--- Start of Records shown ---
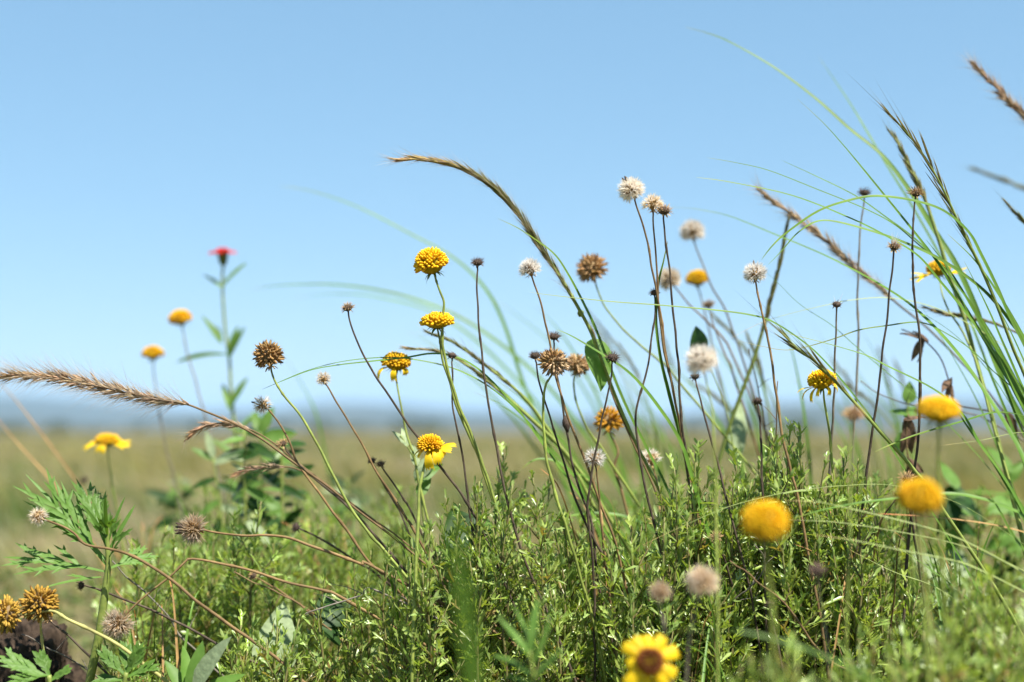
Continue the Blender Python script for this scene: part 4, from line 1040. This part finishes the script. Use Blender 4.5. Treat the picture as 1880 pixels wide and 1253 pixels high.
TOP = [(540, 1110), (600, 1050), (640, 1020), (690, 1000), (740, 965), (790, 960), (835, 915), (870, 868), (905, 826), (935, 832), (975, 872), (1005, 890), (1040, 925), (1090, 960), (1140, 955), (1185, 920), (1220, 870), (1255, 822), (1300, 805), (1345, 838), (1385, 818), (1420, 795), (1455, 805), (1500, 836), (1550, 836), (1610, 850), (1660, 875), (1700, 910), (1740, 955), (1800, 1010)]
rh = random.Random(3)
H = [('bushy herb at the left end of the sharp green mass, under the horizontal brown stem', 560, 700, .84, .98, 34),
     ('bushy herb in front of the round dark leaf left of the ragged daisy stem', 690, 800, .83, .97, 36),
     ('tall feathery herb whose tips rise beside the black shrunken head stem', 800, 890, .84, .96, 36),
     ('tall herb left of the open gap, crossed by the dark straight stem', 880, 985, .84, .96, 44),
     ('low herb below the open gap in the middle, crossed by several dark stems', 985, 1110, .84, .98, 40),
     ('herb rising on the right side of the gap behind the smaller blurred tan puff', 1100, 1215, .84, .98, 40),
     ('tall herb under the three tall seed stalks', 1205, 1310, .84, .97, 46),
     ('dense herb under the large blurred white puff and short dark bristly head', 1300, 1400, .84, .98, 46),
     ('dense herb behind the big blurred yellow ball, below the lone white puff', 1390, 1490, .85, .98, 46),
     ('dense herb below the tilted yellow flower', 1480, 1590, .85, .98, 46),
     ('herb left of the flower ball farthest right, crossed by pale thin blades', 1580, 1680, .86, 1.0, 40),
     ('last sharp herb at right where big pale leaves begin', 1670, 1790, .88, 1.02, 34)]
for lab, a, b_, d0, d1, n in H: herb(lab, a, b_, d0, d1, int(n * .58), TOP, rh, 300)
# softer ones behind, at left
TOP2 = [(180, 1075), (240, 1010), (300, 965), (340, 950), (420, 955), (470, 930), (520, 920), (580, 930), (640, 925), (700, 910), (760, 905)]
for lab, a, b_, d0, d1, n in [('soft herb behind the bent brown stem at lower left', 200, 320, .94, 1.15, 26), ('soft herb under the sideways grey brown puff', 310, 430, .94, 1.15, 28),
                              ('soft herb between the leafy dark plants and the pale downy leaf', 420, 540, .94, 1.15, 28), ('soft herb behind the small purplish dark head', 530, 660, 1.0, 1.25, 26),
                              ('soft herb behind the long slanting brown stems left of centre', 650, 790, 1.05, 1.3, 24)]:
    herb(lab, a, b_, d0, d1, n, TOP2, rh, 190)
TOP3 = [(150, 1200), (220, 1165), (420, 1110), (480, 1060), (560, 1100), (700, 1130)]
herb('sharp low herb at the bottom beside the smooth pointed leaves', 400, 560, .84, .92, 26, [(400, 1190), (440, 1150), (480, 1160), (560, 1110)], rh, 120)
herb('low herb at the bottom under the drooping grey bristly head', 190, 320, .85, .95, 16, [(180, 1185), (320, 1185)], rh, 100)
# very soft ones close to the lens at bottom right and bottom centre
herb('very soft herb close to the lens in the bottom right corner', 1700, 1900, .64, .78, 24, [(1700, 1110), (1760, 1060), (1830, 1040), (1900, 1060)], rh, 200)
herb('very soft low herb close to the lens right of the blurred facing daisy', 1530, 1720, .64, .74, 16, [(1480, 1230), (1560, 1200), (1640, 1150), (1720, 1110)], rh, 140)
herb('very soft sprigs close to the lens beneath the big blurred yellow ball', 1330, 1500, .60, .68, 8, [(1330, 1210), (1400, 1190), (1500, 1225)], rh, 90)

# softer growth seen through the gap and behind the herb bank
TOP4 = [(980, 960), (1100, 930), (1200, 900), (1400, 880), (1600, 880), (1750, 900), (1890, 930)]
for lab, a, b_, d0, d1, n in [('soft herb seen through the gap behind the dark stems', 1000, 1200, 1.05, 1.3, 22), ('soft herb behind the tilted yellow flower stem', 1440, 1640, 1.08, 1.3, 20), ('soft herb behind the blurred flower ball farthest right', 1630, 1890, 1.05, 1.35, 26)]:
    herb(lab, a, b_, d0, d1, n, TOP4, rh, 160)
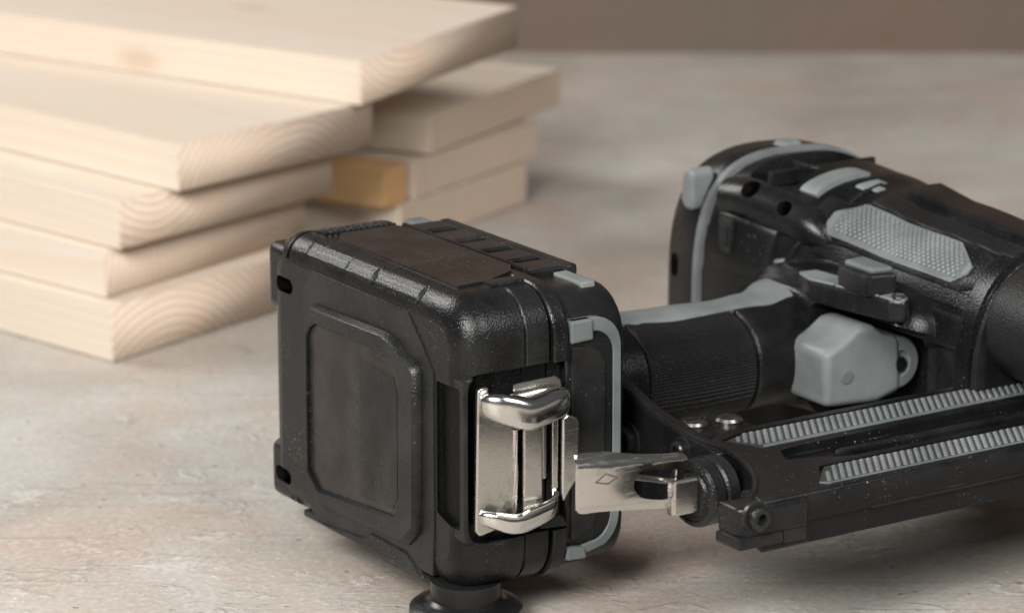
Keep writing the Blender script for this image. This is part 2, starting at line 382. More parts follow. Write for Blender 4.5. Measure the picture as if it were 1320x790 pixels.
# ------------------------------------------------------------------ battery pack (tool frame: x along the handle, y to the rear of the tool)
TO = (-13.33, 881.84, 0); YAW = 33
bat = empty('battery_pack', TO, YAW, 'boxy black battery pack with nickel latch and grey edge trim, standing in front', 'battery')
Y0, Y1, Z0, Z1 = 0, 115, 12, 100.5
def station(x, inset, r, dz1=0, dz0=0, n=7):
    return [(x, y, z) for y, z in rrect(Y0+inset, Y1-inset, Z0+dz0+inset, Z1+dz1-inset, max(1.5, r-inset*.8), n)]
def shell(name, x0, x1, fil0, fil1, r, mat, out=0, dz1=0, dz0=0):
    ls = []
    for i in range(7):
        if fil0:
            t = R(90*i/6); ls.append(station(x0+fil0*(1-math.sin(t)) if 0 else x0+fil0*(1-math.cos(R(90*i/6))), fil0*(1-math.sin(t))-out, r, dz1, dz0))
    if not fil0: ls.append(station(x0, .5-out, r, dz1, dz0)); ls.append(station(x0+.5, -out, r, dz1, dz0))
    if fil1:
        for i in range(7):
            t = R(90*i/6); ls.append(station(x1-fil1*(1-math.sin(t)), fil1*(1-math.cos(t))-out, r, dz1, dz0))
    else: ls.append(station(x1-.5, -out, r, dz1, dz0)); ls.append(station(x1, .5-out, r, dz1, dz0))
    return loops(name, ls, mat, bat, angle=30)
front = shell('front_shell', 0, 20.6, 8.5, 0, 13, 'black')
post = box('corner_post', (.3, .25, 29.6), (12, 16.5, 78.6), 'black', bat, bev=1.0)
bumpers = [box('corner_bumper', (.5, 95.5, z0), (44, 116.2, z1), 'black', bat, bev=3.2, seg=4) for z0, z1 in ((74.5, 96), (14, 32.5))]
mid = shell('middle_shell', 21.0, 29.2, 0, 0, 13, 'black', out=-.3)
gask = shell('sealing_band', 29.8, 34.6, 0, 0, 14, 'black2', out=1.0, dz1=-1)
rear = shell('rear_shell', 34.9, 56.4, 0, 3.2, 15, 'black2', out=-.8, dz1=-2.5)
cutters = []
for (ya, yb, z) in ((98.6, 109.6, 84.2), (101.6, 112.4, 22.4)):
    cutters.append(prism('cutter', pill((ya+2.4, z), (yb-2.4, z), 2.4), 'x', -2, 5.5, 'hole', bev=0))
for yy, zz in ((101, 97), (98.2, 12.5), (101.5, 12.5)):     # short notches in the corner
    cutters.append(box('cutter', (-1, yy, zz-4), (9, yy+1.5, zz+4), 'hole', bev=0))
cutters.append(prism('cutter', [(15.2, 35.5), (15.2, 75), (3.2, 75), (3.2, 33), (7, 33)], 'x', -2, 1.7, 'hole', bev=.8))
cutters.append(prism('cutter', rrect(1.2, 38, 29, 79.5, 5), 'y', -3, 3.2, 'hole', bev=0))
nicks = []
for yy, rr, hh in ((69, 4.2, 1.1), (53, 5.6, 2.0), (27, 5.6, 1.8), (92.5, 4.5, 1.0)):
    prof = [(rr*math.cos(R(a_)), hh*math.sin(R(a_))) for a_ in range(-90, 91, 15)]
    nicks.append(lathe('cutter', prof, (.1, yy, 100.4), (.12, 1, -.12), 'hole', n=28))
cut(front, cutters+nicks); drop(nicks); cut(post, cutters[-2:])
for b_ in bumpers: cut(b_, cutters[:5])
cut(mid, cutters[-1:]); cut(gask, cutters[-1:]); 
drop(cutters)
# side pocket of the rear shell framed by the grey trim
pk = prism('cutter', rrect(33, 51.4, 20, 87, 6), 'y', -3, 2.6, 'hole', bev=0)
drop([pk])
prism('face_plate', [(91.5, 86), (91.5, 18), (86, 14.6), (17, 15.5), (16.2, 30), (16.2, 77), (22, 84), (30, 92), (86, 92.4)], 'x', -.4, 3, 'black', bat, bev=.35)
# raised frame on the front face with a recessed label window
OUT = [(84, 82.6), (42, 83.4), (36, 82.4), (31, 79.2), (25, 78.4), (22.8, 75), (23.6, 27), (29.5, 21.6), (79, 19.6), (88, 27.5), (88, 77), (86, 81)]
WIN = [(80.5, 77.4), (44, 77.6), (38.5, 76.8), (34.2, 74), (32.6, 71), (32.4, 67), (32.6, 34), (36, 28.8), (80, 25.2), (86.2, 30), (85.8, 72.5), (83.6, 75.8)]
def inset(pts, d):
    c = (sum(p[0] for p in pts)/len(pts), sum(p[1] for p in pts)/len(pts))
    return [(p[0]+(c[0]-p[0])*d/30, p[1]+(c[1]-p[1])*d/30) for p in pts]
ring = [[(x, *p) for p in q] for x, q in ((1.2, OUT), (-1.2, OUT), (-2.8, inset(OUT, 1.5)), (-2.8, inset(WIN, -.5)), (-2.5, WIN), (1.2, WIN))]
loops('label_frame', ring, 'black', bat, cap=(False, False), closed=True, angle=48)
L1 = inset(WIN, .12)
prism('label', L1, 'x', -1.5, 1, 'label', bat, bev=0)
prism('label', [(56, 72.4), (36.5, 71.2), (34.6, 67), (34.8, 34.5), (37.5, 30.6), (56, 29.6)], 'x', -1.64, .5, 'label2', bat, bev=0)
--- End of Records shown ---
# What you should do
Collect every line above that contains the word "This".

# Answer to the task
Continue the Blender Python script for this scene: part 4, from line 1040. This part finishes the script. Use Blender 4.5. Treat the picture as 1880 pixels wide and 1253 pixels high.
Keep writing the Blender script for this image. This is part 2, starting at line 382. More parts follow. Write for Blender 4.5. Measure the picture as if it were 1320x790 pixels.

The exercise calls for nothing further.